##### Recorded information #####
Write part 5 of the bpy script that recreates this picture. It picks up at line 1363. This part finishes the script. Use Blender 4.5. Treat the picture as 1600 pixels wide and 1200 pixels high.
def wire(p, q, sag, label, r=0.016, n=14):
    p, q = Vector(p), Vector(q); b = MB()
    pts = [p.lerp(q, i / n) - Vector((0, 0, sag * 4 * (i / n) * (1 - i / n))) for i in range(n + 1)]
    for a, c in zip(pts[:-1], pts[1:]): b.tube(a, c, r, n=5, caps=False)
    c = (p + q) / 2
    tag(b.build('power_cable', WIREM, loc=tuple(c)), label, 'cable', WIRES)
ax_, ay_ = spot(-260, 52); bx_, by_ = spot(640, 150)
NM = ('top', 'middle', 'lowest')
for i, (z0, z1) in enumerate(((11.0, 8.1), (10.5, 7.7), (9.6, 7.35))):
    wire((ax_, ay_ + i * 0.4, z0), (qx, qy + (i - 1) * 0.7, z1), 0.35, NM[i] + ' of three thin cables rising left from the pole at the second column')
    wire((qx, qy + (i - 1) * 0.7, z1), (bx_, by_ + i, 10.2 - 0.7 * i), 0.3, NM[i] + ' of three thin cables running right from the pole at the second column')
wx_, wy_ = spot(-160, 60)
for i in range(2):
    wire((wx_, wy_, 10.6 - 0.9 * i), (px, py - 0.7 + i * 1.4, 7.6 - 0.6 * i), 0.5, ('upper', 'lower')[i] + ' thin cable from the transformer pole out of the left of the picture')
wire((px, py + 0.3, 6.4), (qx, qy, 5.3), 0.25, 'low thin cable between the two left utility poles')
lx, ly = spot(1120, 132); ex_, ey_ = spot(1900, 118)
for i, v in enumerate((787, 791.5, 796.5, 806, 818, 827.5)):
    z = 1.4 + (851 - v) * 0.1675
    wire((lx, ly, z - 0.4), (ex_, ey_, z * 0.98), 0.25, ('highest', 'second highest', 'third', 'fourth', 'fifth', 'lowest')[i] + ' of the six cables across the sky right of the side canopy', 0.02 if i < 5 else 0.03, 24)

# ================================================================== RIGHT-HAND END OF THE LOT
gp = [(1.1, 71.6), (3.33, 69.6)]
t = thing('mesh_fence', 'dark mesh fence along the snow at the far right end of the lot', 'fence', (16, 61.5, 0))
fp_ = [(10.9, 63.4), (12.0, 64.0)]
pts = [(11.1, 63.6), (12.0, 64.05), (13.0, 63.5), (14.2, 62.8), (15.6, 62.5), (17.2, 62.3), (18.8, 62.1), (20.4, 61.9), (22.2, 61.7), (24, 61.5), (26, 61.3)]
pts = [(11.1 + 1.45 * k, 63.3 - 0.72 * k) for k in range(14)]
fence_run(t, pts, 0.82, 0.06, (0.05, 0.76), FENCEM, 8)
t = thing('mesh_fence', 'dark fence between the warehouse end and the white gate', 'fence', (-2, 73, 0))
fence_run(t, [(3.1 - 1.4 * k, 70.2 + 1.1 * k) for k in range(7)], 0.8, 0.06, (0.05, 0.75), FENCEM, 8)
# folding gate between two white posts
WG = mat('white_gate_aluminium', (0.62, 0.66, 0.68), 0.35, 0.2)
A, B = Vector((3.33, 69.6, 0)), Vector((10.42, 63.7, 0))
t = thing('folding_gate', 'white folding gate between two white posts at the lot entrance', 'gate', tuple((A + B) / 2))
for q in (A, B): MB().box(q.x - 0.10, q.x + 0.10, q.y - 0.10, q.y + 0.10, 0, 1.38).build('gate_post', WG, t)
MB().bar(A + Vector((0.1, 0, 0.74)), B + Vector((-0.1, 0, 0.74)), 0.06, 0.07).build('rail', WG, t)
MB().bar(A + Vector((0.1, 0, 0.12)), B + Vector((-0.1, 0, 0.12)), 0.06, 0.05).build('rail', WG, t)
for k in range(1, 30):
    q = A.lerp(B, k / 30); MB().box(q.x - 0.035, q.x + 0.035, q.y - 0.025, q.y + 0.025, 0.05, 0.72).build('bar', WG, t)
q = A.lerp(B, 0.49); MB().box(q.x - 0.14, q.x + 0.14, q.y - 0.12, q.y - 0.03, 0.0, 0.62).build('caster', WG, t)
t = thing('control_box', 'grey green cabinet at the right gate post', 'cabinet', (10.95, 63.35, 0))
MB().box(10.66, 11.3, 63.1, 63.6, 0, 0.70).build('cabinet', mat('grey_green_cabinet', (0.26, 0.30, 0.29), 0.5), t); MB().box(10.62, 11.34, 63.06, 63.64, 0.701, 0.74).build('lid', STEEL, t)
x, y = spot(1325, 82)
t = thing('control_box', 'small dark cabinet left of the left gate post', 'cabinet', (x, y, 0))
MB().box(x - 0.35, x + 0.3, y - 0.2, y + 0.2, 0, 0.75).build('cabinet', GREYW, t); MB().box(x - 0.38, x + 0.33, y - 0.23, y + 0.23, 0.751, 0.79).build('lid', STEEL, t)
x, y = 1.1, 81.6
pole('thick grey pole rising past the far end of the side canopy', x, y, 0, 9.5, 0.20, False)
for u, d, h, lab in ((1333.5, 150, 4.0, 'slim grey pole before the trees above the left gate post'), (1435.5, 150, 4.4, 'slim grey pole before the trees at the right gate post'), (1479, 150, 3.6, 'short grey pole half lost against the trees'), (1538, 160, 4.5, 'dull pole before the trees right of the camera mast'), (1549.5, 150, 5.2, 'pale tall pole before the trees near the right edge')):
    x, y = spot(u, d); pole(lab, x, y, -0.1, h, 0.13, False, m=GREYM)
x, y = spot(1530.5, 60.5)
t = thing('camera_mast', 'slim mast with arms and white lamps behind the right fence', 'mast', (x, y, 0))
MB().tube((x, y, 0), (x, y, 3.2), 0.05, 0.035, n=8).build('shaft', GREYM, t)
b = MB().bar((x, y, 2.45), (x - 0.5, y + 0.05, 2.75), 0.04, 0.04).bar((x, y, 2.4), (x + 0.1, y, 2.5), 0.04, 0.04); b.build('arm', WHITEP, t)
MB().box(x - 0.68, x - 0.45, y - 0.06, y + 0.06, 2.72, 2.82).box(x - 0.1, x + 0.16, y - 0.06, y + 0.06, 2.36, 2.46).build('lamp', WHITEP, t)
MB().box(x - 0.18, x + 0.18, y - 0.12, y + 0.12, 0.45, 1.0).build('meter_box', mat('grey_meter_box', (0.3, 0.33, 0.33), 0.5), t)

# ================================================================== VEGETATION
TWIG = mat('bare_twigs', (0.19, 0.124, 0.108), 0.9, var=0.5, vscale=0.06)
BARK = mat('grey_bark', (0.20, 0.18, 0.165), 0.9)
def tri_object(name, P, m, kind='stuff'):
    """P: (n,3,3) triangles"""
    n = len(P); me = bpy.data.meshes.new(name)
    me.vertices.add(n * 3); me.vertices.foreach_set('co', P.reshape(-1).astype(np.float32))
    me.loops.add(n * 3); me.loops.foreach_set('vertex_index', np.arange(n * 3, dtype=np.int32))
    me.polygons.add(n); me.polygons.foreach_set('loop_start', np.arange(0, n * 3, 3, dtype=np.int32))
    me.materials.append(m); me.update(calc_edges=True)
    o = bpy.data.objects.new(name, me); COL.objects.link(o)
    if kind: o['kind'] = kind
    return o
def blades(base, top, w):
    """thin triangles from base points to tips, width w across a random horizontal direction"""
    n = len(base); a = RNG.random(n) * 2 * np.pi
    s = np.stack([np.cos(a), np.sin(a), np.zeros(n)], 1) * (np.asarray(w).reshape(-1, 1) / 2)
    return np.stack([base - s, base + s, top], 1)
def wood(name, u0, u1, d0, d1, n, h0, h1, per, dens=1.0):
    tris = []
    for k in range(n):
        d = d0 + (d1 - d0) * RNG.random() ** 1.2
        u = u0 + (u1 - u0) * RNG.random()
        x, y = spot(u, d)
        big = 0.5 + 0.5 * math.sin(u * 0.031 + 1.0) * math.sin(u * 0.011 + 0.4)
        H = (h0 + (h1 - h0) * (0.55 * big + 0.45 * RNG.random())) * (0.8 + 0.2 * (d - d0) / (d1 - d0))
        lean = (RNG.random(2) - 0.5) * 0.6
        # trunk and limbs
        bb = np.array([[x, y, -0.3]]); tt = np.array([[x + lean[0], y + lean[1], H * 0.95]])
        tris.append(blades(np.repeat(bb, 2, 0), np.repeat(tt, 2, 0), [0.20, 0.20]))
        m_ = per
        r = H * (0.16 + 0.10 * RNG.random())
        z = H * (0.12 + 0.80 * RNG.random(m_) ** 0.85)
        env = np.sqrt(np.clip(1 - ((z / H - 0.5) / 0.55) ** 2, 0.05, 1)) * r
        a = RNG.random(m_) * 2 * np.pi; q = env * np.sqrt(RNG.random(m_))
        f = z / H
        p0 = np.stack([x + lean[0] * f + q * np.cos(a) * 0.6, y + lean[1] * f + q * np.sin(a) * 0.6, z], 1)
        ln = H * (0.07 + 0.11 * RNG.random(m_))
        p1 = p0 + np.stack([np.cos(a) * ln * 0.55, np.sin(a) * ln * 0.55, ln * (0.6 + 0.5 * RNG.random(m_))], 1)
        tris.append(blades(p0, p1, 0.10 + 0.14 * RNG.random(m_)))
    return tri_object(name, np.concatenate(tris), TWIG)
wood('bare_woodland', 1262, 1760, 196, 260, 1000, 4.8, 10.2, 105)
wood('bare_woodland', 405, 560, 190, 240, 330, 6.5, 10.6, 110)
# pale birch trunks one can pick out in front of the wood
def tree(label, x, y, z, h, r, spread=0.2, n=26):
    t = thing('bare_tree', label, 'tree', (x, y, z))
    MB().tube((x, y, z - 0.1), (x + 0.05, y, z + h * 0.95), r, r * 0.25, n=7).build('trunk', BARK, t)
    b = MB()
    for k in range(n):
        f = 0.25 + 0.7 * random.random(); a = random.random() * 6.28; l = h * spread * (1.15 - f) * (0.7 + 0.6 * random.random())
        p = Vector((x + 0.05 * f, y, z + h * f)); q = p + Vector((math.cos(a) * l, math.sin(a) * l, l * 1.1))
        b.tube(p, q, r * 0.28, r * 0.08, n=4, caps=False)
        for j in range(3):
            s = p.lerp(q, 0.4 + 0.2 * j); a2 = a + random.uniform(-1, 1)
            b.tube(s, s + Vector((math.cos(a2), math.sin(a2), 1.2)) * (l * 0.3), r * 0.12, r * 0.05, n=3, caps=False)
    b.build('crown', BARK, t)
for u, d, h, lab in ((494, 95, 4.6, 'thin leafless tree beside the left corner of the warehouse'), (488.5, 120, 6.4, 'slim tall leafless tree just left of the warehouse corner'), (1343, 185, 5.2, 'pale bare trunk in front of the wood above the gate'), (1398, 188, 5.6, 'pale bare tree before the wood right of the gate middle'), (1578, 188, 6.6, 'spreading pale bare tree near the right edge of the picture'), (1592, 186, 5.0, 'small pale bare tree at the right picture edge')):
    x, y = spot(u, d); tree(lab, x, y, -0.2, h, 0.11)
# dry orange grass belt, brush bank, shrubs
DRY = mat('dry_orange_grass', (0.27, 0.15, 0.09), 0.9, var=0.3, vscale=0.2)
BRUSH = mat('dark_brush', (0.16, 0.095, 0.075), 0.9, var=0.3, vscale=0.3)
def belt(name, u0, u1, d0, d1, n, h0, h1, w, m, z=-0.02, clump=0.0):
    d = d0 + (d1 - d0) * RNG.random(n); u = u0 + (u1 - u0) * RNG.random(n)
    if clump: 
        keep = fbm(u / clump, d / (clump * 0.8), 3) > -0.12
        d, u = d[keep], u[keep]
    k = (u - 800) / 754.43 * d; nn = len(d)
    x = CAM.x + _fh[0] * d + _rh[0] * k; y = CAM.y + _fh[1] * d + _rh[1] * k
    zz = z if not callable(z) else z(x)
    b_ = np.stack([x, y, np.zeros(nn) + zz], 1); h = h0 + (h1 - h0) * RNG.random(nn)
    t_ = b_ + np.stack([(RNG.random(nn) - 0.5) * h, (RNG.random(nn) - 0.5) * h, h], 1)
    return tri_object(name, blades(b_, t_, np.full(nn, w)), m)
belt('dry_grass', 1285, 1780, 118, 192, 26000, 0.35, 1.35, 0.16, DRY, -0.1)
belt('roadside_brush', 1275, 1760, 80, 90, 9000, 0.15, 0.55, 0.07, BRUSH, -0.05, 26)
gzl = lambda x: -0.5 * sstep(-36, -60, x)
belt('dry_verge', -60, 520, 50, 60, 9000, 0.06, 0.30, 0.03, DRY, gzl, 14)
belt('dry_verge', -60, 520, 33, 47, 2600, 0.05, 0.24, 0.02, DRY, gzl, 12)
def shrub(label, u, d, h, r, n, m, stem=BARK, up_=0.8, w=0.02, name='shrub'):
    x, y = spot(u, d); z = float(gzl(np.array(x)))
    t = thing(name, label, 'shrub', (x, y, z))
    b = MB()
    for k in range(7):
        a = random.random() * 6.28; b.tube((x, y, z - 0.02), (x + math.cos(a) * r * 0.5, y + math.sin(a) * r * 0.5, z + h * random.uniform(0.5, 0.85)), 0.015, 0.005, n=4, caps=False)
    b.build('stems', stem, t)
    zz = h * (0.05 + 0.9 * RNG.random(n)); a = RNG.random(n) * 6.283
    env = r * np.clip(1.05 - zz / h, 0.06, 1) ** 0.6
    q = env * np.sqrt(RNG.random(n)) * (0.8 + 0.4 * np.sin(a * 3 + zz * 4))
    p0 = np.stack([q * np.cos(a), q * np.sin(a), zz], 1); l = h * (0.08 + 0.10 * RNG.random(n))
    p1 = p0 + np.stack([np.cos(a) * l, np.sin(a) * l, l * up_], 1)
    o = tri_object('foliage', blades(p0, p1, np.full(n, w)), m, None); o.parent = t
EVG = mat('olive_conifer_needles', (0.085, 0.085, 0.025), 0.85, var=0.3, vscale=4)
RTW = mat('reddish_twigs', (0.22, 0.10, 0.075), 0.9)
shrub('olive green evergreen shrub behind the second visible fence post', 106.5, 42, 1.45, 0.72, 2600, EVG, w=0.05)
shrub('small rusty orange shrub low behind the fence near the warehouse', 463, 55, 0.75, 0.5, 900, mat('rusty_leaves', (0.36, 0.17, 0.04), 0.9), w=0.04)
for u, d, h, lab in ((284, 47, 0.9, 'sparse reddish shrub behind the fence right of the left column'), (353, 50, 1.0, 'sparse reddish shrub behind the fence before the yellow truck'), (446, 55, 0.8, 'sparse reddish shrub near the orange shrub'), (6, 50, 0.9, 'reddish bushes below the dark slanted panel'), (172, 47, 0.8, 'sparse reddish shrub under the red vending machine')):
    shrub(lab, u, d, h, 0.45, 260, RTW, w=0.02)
#####
Reproduce verbatim only this range: the first line of the material through the line that contains "wire((lx, ly, z", inclusive.

Write part 5 of the bpy script that recreates this picture. It picks up at line 1363. This part finishes the script. Use Blender 4.5. Treat the picture as 1600 pixels wide and 1200 pixels high.
def wire(p, q, sag, label, r=0.016, n=14):
    p, q = Vector(p), Vector(q); b = MB()
    pts = [p.lerp(q, i / n) - Vector((0, 0, sag * 4 * (i / n) * (1 - i / n))) for i in range(n + 1)]
    for a, c in zip(pts[:-1], pts[1:]): b.tube(a, c, r, n=5, caps=False)
    c = (p + q) / 2
    tag(b.build('power_cable', WIREM, loc=tuple(c)), label, 'cable', WIRES)
ax_, ay_ = spot(-260, 52); bx_, by_ = spot(640, 150)
NM = ('top', 'middle', 'lowest')
for i, (z0, z1) in enumerate(((11.0, 8.1), (10.5, 7.7), (9.6, 7.35))):
    wire((ax_, ay_ + i * 0.4, z0), (qx, qy + (i - 1) * 0.7, z1), 0.35, NM[i] + ' of three thin cables rising left from the pole at the second column')
    wire((qx, qy + (i - 1) * 0.7, z1), (bx_, by_ + i, 10.2 - 0.7 * i), 0.3, NM[i] + ' of three thin cables running right from the pole at the second column')
wx_, wy_ = spot(-160, 60)
for i in range(2):
    wire((wx_, wy_, 10.6 - 0.9 * i), (px, py - 0.7 + i * 1.4, 7.6 - 0.6 * i), 0.5, ('upper', 'lower')[i] + ' thin cable from the transformer pole out of the left of the picture')
wire((px, py + 0.3, 6.4), (qx, qy, 5.3), 0.25, 'low thin cable between the two left utility poles')
lx, ly = spot(1120, 132); ex_, ey_ = spot(1900, 118)
for i, v in enumerate((787, 791.5, 796.5, 806, 818, 827.5)):
    z = 1.4 + (851 - v) * 0.1675
    wire((lx, ly, z - 0.4), (ex_, ey_, z * 0.98), 0.25, ('highest', 'second highest', 'third', 'fourth', 'fifth', 'lowest')[i] + ' of the six cables across the sky right of the side canopy', 0.02 if i < 5 else 0.03, 24)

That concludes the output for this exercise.